Featured Interview With Jon Lawrence
Tell us a little about yourself. Where were you raised? Where do you live now?
I was born in Pontypridd, South Wales. I was raised in the seaside town of Penarth, just outside Cardiff. I loved it there. It was a very interesting place to grow up. I particularly used to like to stand on the pier and watch the sea roll by and dream into the distance. It always used to start my mind reeling, it made me contemplative and curious. I suppose this was the start of my interest in the arts. Now I live in the east of England where I teach creative writing and music.
At what age did you realize your fascination with books? When did you start writing?
Strangely, I always struggled with reading. I’m not sure if it was a form of dyslexia or not, but when I used to read the words seemed to jumble up and mix around. I would start reading one line and then finish the latter part of the line below. I found reading very difficult, but I was always interested in creating stories. I can remember scripting out little plays to be performed at lunchtime at Albert Road Primary school in Penarth. Soon I became interested in music and I started to write lyrics. This led on to the release of a number of albums in the 2000s. I always had a narrative style of songwriting and soon I began to want to explore the characters in my songs in a little more depth, to give more attention to them than three verses and a chorus. After writing hundreds of songs I started to write short essays and short stories before attempting my first novel, The Pastoral.
Who are your favorite authors to read? What is your favorite genre to read. Who Inspires you in your writings?
I like strong emotion in my stories. I like to find the heart in them and want to be moved. I particularly like the work of the late Oliver Sacks who managed to emotionalise the often dry subject of science. I am also a fan of Paul Theroux, but I also love Oscar Wilde, Steve Martin, Stephen Fry and I have always had a particular affinity for the work of Siegfried Sassoon. I also adore the work of poet Christopher Reid.
Tell us a little about your latest book?
My latest book has been about eighteen months in the making and it explores further many of the issues I have written about in my previous books, such as grief (Playing Beneath the Havelock House, Bisha) to the often difficult relationship between fathers and sons (Albatross Bay). However, this book also considers mental illness, a subject with which I have had a great deal of experience.
The story is about a septuagenarian called Anwyn, who returns to her childhood hometown of St David’s on the west coast of Wales to escape the hubbub of London and to grieve the loss of her poet husband. As the grief consumes her she starts to notice problems with her memory and fears that she will forget about her late lover. In short, she is terrified that she is suffering from the onset of dementia. Alone, with no family to help her, she forms an unlikely friendship with the members of a broken family. She befriends Maggie, a kind-hearted and dutiful wife, and her husband Huw, who owns a dolphin watching company in the waters around St Davids. He has to deal with a guilty conscience. Finally, there is their son Peter, a distant young boy, with a passion for wildlife who is mercilessly bullied at school for being different.

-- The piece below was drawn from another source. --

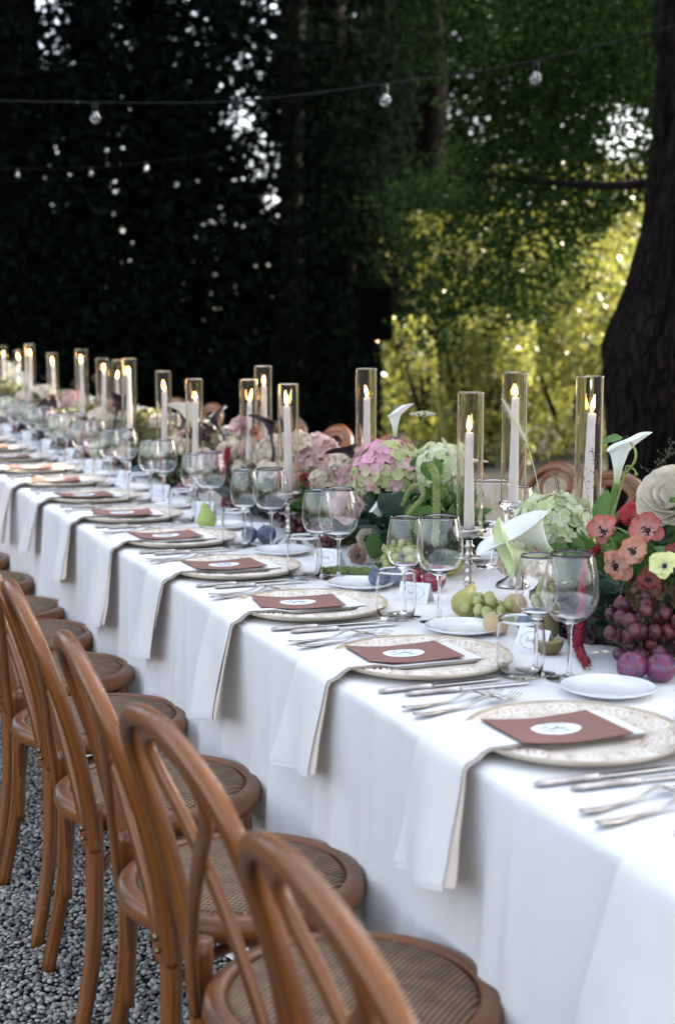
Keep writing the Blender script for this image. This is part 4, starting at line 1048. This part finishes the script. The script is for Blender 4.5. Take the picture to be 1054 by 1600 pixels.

Anwyn’s house in St David’s has an old radiogram which she turns on at the same time every night to hear a poetry programme. She becomes fascinated with the work of a particular poet called Jack Newton, whose work seems to give her solace and comfort in her grief.
There are some surprises at the end but the main part of the story is how Anwyn deals with her grief and the importance that friendship plays in our lives. I’m very proud of it and I hope others will like it too.